Jastrzębie. Śledztwo w sprawie katastrofy w kopalni Zofiówka umorzone

PAP/ JW/Radio eM

publikacja 09.01.2020 17:21

Umorzono śledztwo w sprawie wypadku z maja 2018 roku w kopalni Zofiówka. Prokuratura Okręgowa w Gliwicach uznała, że charakter, zasięgi i skutki katastrofy były niemożliwe do przewidzenia.

Jastrzębie. Śledztwo w sprawie katastrofy w kopalni Zofiówka umorzone Jastrzębie-Zdrój, 05.05.2018. Katastrofa górnicza, ruch Zofiówka, kopalnia Borynia-Zofiówka-Jastrzębie Przemysław Kucharczak /Foto Gość

Biegli uznali, że wypadek w Jastrzębiu Zdroju nie był spowodowany czynnikiem ludzkim czy też niewłaściwą organizacją pracy lub niedopełnieniem obowiązków przez osoby z dozoru górniczego.

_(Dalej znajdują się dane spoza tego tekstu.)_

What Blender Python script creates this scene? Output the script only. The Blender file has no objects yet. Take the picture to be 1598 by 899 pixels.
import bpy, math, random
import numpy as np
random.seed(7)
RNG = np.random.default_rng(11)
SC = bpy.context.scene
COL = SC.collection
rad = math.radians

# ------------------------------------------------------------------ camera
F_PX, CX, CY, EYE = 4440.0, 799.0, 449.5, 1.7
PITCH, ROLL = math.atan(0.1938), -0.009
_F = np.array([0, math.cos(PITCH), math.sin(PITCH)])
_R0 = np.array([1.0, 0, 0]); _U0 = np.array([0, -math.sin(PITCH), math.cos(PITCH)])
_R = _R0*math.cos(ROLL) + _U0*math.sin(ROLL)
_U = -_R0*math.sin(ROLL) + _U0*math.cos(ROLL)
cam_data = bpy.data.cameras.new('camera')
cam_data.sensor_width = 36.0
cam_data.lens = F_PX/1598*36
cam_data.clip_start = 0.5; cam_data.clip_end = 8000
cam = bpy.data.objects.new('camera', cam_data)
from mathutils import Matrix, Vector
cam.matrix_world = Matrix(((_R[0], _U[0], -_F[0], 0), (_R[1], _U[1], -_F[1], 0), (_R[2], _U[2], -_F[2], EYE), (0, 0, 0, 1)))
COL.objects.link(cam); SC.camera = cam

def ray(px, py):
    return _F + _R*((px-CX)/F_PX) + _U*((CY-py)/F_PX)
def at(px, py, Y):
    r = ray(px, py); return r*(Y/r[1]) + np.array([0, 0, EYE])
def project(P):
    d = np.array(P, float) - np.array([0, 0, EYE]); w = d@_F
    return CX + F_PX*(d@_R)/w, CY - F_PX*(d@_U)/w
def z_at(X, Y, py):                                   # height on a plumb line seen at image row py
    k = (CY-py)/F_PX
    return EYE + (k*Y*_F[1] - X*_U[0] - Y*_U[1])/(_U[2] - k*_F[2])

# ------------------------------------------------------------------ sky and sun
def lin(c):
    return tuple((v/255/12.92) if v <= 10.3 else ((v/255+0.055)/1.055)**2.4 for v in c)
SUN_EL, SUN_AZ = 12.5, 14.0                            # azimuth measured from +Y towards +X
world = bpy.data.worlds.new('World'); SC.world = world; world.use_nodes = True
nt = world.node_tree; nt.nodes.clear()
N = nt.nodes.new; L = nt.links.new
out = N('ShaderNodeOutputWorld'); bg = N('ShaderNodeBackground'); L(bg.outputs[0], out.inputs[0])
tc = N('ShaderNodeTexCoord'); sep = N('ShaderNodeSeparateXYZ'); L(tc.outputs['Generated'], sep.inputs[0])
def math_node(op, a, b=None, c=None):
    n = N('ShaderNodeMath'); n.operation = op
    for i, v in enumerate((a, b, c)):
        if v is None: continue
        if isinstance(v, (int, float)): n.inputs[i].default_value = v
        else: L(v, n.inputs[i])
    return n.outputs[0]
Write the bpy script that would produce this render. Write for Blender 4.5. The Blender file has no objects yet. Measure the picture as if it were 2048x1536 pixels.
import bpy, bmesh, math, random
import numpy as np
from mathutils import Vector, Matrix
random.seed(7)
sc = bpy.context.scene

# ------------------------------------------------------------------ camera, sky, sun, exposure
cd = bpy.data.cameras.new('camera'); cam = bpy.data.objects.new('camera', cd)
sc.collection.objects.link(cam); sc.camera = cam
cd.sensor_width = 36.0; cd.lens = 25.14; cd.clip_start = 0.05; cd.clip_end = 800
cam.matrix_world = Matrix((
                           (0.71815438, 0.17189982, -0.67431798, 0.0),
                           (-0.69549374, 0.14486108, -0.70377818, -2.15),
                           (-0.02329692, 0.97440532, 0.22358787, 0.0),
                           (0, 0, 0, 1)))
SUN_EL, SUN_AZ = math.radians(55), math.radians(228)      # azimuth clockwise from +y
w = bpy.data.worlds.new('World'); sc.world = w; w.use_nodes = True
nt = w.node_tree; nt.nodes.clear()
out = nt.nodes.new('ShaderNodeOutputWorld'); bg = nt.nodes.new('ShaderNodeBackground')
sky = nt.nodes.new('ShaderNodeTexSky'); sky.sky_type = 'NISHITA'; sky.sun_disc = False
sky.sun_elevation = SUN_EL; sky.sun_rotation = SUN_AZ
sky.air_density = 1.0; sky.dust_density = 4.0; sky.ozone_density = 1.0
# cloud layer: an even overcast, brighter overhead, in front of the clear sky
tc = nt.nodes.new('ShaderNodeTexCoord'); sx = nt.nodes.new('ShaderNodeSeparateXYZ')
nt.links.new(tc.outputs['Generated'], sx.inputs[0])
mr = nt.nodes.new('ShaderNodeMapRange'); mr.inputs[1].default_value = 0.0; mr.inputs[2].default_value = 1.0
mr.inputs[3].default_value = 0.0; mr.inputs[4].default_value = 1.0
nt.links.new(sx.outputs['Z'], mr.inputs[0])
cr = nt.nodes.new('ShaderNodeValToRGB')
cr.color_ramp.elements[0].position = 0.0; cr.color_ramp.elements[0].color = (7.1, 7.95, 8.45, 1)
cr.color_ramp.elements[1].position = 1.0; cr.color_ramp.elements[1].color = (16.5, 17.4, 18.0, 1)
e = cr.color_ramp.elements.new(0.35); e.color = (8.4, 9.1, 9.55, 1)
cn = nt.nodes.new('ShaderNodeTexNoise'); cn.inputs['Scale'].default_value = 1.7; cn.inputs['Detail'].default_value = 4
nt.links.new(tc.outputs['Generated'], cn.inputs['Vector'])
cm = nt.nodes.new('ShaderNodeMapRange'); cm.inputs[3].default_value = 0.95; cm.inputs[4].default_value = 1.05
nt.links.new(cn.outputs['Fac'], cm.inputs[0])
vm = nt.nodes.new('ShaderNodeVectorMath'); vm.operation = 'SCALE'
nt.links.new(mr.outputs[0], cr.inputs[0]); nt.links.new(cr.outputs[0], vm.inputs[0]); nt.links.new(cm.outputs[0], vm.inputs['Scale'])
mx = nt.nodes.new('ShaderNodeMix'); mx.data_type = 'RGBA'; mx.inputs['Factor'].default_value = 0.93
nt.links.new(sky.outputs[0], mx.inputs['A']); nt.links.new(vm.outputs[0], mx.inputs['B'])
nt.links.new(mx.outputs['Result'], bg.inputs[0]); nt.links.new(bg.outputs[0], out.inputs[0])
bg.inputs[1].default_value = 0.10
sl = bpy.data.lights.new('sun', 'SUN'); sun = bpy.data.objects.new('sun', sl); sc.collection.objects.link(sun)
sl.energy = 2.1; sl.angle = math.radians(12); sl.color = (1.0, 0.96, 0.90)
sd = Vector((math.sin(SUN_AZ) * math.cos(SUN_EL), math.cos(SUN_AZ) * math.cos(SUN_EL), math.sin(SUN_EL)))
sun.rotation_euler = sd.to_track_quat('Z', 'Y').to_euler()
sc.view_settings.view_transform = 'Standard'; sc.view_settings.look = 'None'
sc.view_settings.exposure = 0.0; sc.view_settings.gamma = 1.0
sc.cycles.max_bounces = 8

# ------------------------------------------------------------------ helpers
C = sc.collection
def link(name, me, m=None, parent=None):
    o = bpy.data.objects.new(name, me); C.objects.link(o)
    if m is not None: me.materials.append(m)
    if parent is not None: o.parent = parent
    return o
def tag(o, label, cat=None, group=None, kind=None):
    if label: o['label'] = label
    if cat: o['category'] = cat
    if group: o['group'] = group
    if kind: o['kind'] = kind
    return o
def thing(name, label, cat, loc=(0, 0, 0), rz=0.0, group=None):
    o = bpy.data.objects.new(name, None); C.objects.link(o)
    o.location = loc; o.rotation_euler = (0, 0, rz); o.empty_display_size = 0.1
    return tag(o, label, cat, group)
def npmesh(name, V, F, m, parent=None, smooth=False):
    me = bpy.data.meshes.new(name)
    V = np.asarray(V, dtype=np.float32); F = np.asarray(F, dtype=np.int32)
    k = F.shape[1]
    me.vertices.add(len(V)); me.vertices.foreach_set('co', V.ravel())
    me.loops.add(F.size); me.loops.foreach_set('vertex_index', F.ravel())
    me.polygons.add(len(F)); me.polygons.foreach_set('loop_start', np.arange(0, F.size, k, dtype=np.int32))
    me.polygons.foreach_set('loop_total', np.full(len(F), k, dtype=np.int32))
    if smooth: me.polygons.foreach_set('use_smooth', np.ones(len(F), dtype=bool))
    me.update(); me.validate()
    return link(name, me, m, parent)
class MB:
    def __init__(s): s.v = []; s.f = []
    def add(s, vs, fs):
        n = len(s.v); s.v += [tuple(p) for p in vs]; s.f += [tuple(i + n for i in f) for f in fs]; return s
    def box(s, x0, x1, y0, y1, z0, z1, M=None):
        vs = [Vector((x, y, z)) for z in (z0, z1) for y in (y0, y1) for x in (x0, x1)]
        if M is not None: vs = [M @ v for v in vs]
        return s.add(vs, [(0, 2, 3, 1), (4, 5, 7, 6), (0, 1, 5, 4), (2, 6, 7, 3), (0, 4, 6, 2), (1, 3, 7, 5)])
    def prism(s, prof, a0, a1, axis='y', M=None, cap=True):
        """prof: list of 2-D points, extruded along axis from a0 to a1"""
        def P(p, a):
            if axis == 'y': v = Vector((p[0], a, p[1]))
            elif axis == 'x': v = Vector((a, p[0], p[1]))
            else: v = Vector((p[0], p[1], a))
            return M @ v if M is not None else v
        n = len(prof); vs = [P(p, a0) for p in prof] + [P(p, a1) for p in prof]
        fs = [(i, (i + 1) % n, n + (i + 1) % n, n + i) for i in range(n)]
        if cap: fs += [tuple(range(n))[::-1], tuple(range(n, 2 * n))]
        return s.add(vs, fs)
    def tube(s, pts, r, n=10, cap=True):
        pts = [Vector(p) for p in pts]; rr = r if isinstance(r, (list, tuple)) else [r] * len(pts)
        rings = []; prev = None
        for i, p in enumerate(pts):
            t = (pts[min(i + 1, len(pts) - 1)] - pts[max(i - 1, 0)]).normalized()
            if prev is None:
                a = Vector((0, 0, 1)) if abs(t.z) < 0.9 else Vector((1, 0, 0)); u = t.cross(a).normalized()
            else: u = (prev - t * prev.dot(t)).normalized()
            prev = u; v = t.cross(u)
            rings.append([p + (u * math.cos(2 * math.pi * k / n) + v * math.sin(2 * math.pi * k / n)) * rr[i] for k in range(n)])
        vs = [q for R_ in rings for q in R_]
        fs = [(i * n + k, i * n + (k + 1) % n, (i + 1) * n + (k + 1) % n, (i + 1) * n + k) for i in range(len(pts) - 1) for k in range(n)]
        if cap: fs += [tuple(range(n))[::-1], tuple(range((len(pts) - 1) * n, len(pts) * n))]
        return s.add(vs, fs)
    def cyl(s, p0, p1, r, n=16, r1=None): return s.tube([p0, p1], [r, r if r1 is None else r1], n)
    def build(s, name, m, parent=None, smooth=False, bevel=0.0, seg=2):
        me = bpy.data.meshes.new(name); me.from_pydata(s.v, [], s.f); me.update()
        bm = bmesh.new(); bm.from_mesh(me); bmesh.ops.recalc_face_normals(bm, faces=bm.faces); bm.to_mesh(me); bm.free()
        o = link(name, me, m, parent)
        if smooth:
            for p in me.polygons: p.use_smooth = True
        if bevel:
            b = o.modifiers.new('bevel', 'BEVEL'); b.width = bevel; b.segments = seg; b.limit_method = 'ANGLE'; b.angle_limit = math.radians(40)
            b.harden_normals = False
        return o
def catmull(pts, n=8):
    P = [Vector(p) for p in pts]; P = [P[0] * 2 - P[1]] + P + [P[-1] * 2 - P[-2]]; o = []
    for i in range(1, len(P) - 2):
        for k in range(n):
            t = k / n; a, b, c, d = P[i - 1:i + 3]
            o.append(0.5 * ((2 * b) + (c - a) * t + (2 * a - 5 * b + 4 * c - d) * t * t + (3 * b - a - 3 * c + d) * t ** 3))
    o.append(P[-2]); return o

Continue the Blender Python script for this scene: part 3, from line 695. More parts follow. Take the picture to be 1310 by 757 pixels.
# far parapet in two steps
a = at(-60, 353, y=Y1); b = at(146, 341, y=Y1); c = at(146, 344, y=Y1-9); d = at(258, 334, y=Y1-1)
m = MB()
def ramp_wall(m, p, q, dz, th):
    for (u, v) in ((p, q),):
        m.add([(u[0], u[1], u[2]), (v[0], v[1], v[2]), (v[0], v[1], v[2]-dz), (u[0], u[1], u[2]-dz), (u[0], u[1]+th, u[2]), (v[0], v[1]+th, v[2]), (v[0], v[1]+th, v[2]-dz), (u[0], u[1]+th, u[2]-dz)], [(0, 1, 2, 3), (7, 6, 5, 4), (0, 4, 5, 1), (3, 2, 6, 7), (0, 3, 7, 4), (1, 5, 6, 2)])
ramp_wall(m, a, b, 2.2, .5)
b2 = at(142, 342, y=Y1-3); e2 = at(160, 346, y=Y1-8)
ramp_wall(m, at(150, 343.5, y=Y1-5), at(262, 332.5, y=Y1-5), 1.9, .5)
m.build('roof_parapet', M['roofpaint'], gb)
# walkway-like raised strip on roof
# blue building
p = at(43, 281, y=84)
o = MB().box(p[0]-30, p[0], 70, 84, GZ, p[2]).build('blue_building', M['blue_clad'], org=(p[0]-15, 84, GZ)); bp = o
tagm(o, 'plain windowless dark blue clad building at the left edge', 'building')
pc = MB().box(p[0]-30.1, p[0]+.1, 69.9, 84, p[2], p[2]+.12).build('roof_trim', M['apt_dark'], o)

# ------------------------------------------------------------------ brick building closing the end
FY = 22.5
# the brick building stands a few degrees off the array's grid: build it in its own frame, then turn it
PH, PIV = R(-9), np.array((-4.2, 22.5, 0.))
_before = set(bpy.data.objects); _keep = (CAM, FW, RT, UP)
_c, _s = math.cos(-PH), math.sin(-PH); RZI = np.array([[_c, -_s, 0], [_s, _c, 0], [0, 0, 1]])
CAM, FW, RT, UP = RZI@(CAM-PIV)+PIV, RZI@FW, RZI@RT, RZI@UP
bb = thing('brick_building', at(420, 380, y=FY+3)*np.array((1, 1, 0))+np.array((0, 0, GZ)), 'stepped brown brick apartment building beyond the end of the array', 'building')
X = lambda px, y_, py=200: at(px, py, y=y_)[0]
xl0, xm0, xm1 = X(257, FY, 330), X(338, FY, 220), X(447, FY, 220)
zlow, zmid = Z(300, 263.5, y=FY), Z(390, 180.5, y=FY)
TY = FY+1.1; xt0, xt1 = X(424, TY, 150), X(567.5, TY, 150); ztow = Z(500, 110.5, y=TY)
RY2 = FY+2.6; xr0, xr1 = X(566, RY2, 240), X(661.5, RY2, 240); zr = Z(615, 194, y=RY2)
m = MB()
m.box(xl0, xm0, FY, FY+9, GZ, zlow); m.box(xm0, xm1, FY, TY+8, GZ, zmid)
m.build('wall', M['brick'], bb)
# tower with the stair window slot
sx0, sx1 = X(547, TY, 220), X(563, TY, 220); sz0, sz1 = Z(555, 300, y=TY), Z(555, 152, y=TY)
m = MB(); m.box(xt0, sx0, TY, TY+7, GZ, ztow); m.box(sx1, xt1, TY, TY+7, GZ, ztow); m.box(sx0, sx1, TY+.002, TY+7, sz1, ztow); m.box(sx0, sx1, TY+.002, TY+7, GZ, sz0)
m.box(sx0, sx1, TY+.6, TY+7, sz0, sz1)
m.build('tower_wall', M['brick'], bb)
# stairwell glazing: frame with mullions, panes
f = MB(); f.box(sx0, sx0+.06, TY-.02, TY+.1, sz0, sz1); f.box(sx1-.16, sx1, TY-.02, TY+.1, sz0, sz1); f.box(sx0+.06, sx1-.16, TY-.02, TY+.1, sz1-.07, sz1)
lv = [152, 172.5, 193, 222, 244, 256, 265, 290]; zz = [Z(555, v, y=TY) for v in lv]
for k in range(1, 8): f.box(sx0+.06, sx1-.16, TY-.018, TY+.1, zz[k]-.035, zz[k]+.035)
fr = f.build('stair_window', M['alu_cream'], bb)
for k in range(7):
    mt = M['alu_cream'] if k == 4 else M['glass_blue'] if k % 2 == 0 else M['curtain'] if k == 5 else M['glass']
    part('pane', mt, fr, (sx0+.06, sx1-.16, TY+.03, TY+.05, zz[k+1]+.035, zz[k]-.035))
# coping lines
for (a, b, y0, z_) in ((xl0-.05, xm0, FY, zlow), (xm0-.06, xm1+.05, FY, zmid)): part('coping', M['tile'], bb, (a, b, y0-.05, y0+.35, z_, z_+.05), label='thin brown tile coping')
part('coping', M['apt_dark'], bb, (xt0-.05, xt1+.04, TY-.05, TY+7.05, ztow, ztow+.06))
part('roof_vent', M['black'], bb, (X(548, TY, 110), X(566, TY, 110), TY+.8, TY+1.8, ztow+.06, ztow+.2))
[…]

W maju 2018 r. doszło do wstrząsu, który doprowadził do tąpnięcia i wypadku. Powodem było gwałtowne wyładowanie energii skumulowanej w górotworze, zaś "przyczyną wypadku zbiorowego było dynamiczne oddziaływanie na pokrzywdzonych skutków tąpnięcia, spowodowanego samoistnym wstrząsem górotworu" - podała gliwicka prokuratura.

Powołany w postępowaniu biegły z zakresu sejsmologii górniczej uznał, w Zofiówce doszło do wstrząsu regionalnego i niemożliwego do przewidzenia. Jak zaznaczył specjalista, żadna z stosowanych obecnie metod oceny stanu zagrożenia tąpaniami w kopalniach węgla kamiennego nie wskazywała na możliwość takiego silnego wstrząsu. Nastąpił on – jak wyjaśnił biegły - w wyniku uaktywnienia uskoku "Wschodniego" i "Jastrzębskiego" na skutek zmian stanu naprężeń na ich powierzchniach.